Where to begin? So many quotes come to mind when considering Republican deceit. Benjamin Disraeli thought, “A Conservative Government is an organized hypocrisy.”

When I consider what constitutes dishonorable conduct, I am reminded that, “[One’s] beliefs don’t make you a better person; your behavior does.” That’s it in a nutshell, “[One’s] beliefs don’t make you a better person; your behavior does?”

Let’s examine a few specific Republican initiatives reflecting Republican behavior in all its glorious hypocrisy.

Trump as reported in the Feb. 3, 2017, New York Times, “signed a memorandum that paves the way for reversing a policy, known as the fiduciary rule, that requires brokers to act in a client’s best interest, rather than seek the highest profits for themselves, when providing retirement advice.”

C’mon, folks, you absolutely gotta love it. Your clients. Serve’um first? No way! This is your Republican Party in action, its true colors unequivocally displayed. Thems that pays, plays. This crystalizes exactly who the Republicans are in bed with. Smooooochie-Smooooochie.

America’s poor? I know. I know. They’re unwashed. They smell. They don’t work nearly hard enough ... if at all. Some of them — gasp! — are even darker-skinned. And, of course, they don’t go to the right clubs. (Aside: speaking of clubs: Did you see that Trump doubled his Mar-a-Lago membership initiation fee to $200,000 since his election? Say what?)

But poor, impoverished children, the Pubs surely have their backs, right? I mean none of us ask to be born to poor parents. None of us choose our lineage. And the children of the impoverished are no different.

What do our noble Pubs have in mind for impoverished children? More porridge, Sir? Hardly. Let’s cut the Free and Reduced Lunch Program because — I kid you not — impoverished mothers themselves should be feeding their children breakfast and preparing them nutritious lunches. So says conservative Teresa Mull, research fellow at The Heartland Institute, “Feeding a child is the fundamental duty of a parent.” Golly-Gee Gomer, if only, if only I had thought of that myself. Wow! Poverty be damned. Feed “that” hungry child yourself, Mama.

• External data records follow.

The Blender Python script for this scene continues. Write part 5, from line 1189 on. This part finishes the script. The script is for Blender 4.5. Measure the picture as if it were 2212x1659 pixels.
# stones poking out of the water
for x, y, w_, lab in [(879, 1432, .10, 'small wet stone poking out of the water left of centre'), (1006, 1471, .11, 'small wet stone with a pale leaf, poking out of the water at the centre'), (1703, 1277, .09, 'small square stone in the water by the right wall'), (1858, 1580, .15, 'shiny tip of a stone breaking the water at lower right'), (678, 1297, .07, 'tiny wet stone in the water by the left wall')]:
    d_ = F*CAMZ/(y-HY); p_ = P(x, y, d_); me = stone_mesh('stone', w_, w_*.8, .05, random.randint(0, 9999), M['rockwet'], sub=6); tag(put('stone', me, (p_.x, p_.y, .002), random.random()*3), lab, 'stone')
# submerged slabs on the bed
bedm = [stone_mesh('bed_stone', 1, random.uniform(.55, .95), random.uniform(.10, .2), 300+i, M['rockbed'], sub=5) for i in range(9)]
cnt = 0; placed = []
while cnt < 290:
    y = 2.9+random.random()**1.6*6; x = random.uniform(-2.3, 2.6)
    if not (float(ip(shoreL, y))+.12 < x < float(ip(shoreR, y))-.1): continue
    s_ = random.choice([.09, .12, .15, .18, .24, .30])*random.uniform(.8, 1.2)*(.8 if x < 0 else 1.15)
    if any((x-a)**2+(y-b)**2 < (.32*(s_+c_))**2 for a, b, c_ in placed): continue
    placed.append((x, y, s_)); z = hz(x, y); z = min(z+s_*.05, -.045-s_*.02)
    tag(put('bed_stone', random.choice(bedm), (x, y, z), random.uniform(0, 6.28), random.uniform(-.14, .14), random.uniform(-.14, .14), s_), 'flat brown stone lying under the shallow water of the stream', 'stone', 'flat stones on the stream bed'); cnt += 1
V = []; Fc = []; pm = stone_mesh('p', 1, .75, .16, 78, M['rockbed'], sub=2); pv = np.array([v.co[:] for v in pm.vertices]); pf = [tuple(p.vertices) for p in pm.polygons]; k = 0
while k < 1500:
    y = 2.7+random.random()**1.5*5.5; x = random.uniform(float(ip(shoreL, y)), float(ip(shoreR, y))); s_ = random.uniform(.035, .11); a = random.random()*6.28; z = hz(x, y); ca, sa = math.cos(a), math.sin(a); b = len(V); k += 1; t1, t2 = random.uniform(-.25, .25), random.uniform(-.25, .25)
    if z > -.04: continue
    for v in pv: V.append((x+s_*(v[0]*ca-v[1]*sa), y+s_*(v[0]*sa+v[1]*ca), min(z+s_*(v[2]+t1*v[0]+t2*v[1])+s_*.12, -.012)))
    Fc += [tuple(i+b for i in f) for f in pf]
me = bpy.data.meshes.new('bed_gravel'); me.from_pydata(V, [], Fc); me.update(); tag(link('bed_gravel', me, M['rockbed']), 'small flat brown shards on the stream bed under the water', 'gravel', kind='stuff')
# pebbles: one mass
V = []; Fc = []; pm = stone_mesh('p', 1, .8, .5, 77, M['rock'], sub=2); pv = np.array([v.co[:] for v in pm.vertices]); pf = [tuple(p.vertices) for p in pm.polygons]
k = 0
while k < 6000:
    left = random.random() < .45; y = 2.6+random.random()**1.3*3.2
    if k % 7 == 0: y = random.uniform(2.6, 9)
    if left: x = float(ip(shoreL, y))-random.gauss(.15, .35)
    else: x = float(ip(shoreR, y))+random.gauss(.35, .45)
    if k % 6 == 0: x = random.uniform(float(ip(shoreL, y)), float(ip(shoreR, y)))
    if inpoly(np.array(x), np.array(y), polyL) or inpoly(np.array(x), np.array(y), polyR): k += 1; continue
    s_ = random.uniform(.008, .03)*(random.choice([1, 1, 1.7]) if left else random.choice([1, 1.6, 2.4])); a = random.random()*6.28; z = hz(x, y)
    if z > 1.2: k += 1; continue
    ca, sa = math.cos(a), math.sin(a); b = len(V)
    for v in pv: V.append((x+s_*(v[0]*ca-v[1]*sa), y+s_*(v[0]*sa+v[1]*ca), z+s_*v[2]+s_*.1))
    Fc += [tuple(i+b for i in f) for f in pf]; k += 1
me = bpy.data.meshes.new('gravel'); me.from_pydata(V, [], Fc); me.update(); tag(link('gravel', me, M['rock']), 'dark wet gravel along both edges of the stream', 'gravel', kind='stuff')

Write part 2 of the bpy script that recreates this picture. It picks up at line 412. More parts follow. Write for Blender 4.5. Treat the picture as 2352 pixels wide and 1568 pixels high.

Republicans want to cut art funding and support of public radio and television. Did you realize that the federal government (that’s us) spends more on military bands than we do supporting our American arts? The Pentagon fields 130 military bands worldwide at a cost of $437 million last year (2015) — nearly three times the budget of the National Endowment for the Arts. Say what, Jepson? America spends three times the money on marching music than on cultural arts?

Clean air? Clean water? Not at the expense of corporate profits. Not with Scott — in the pocket of big energy — Pruitt in charge of the EPA.

Hmmmm? Trump. Military bands. Goose stepping, saluting Congressional Republicans. A swamp cabinet. What possibly could go wrong?